Aside from certain Jeff Gannon/James Guckert-related reasons for Rove's being in the closet, what I'm talking about here is pretty simple. There's leaking classified information and then there's lying to the FBI about leaking classified information. And, in case you aren't already buried deep enough, you can then lie to a grand jury convened to investigate the CIA's belief that the leaking constituted a criminal offense.
Let's review: leak, lie to FBI, lie to grand jury. Oh, and have the career officers at the CIA pissed at you.
And the special prosecutor is Patrick Fitzgerald, a young man, an energetic man, a dedicated man who has an impeccable reputation as a prosecutor.

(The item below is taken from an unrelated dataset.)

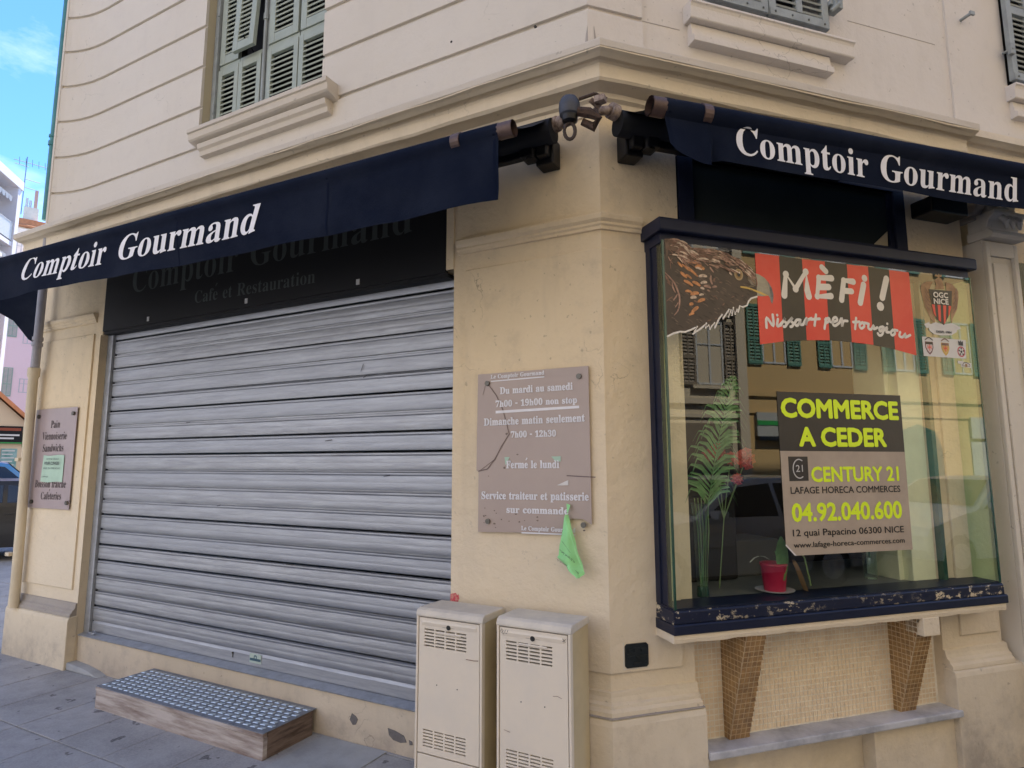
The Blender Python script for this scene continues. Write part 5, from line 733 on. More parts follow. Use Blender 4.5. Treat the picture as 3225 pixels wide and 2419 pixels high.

Karl and Scooter have never before been in a position like this, I would guess. It's a position not controlled by them any longer, nor to be helped by their influential friends, nor the cronies of the fathers of their influential friends, and they don't have any damaging material to leak about Fitzgerald. And, of course, even a sleazebag like Rove must realize the idiocy of trying to smear a special prosecutor once he's got the goods on you. About all that's left is to bitch yourself into the kneeling position and beg for mercy.
I'm so happy this morning. Yes, I know it's schadenfreude, but don't you think that this will be some real justice done for a change? If you were a CIA operative in the field, or a foreign asset working with our CIA, how would you feel about a White House official leaking classified information in time of war? And Chimpie's next, by golly. And Cheney. Chimpie and Cheney, just a hair's breadth from indictment city, baby. Yeah!
Go to Bloomberg and read all about it.
1 comment:
Olaf: Is it true the Pillsbury Dough Boy and the Michelin Man will be wrestling nude on TV? (I am so tired of "Grand Theft Auto."} Will it be on the gay wrestling channel on my cable system? Do you know what day and time?
Oh, and who is this Karl Rove you mention? Name doesn't ring a bell. Let me know.